Tenemos necesidad de redención. No todo en nosotros es perfecto. Sintiendo con la liturgia, nos consideramos hoy como noche, como tinieblas, como vasto, hórrido y estéril desierto; como ciegos, paralíticos, mudos, pusilánimes; somos los cautivos que languidecen entre las cadenas del pecado, de las costumbres y aficiones desordenadas, de las pasiones, del amor propio, de la propia estima, de la vanidad...
Todos nosotros no somos todavía lo que debiéramos ser. En muchas cosas permanecemos aún esclavos de muchas imperfecciones; no estamos completamente libres para Dios, para Cristo, para un amor perfecto... Necesitamos con urgencia al Salvador.

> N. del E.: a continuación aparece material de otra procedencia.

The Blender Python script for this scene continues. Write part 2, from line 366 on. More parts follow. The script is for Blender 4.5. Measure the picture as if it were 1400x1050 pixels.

Por eso la Iglesia en su liturgia de Adviento grita: " ¡Lloved, cielos, de arriba! ¡Nubes, mandadnos al Justo! ¡Ábrete, tierra, y germina al Salvador! "...
La vida que Cristo nos da es una participación en la vida divina. Nosotros disfrutamos de ella mediante la gracia de la filiación divina. ¡Verdaderamente estamos salvados! ¡Redención! La vida divina desciende hasta nosotros y nuestra vida es elevada hasta lo divino. Ésta es la gracia que esperamos en la Navidad del Señor.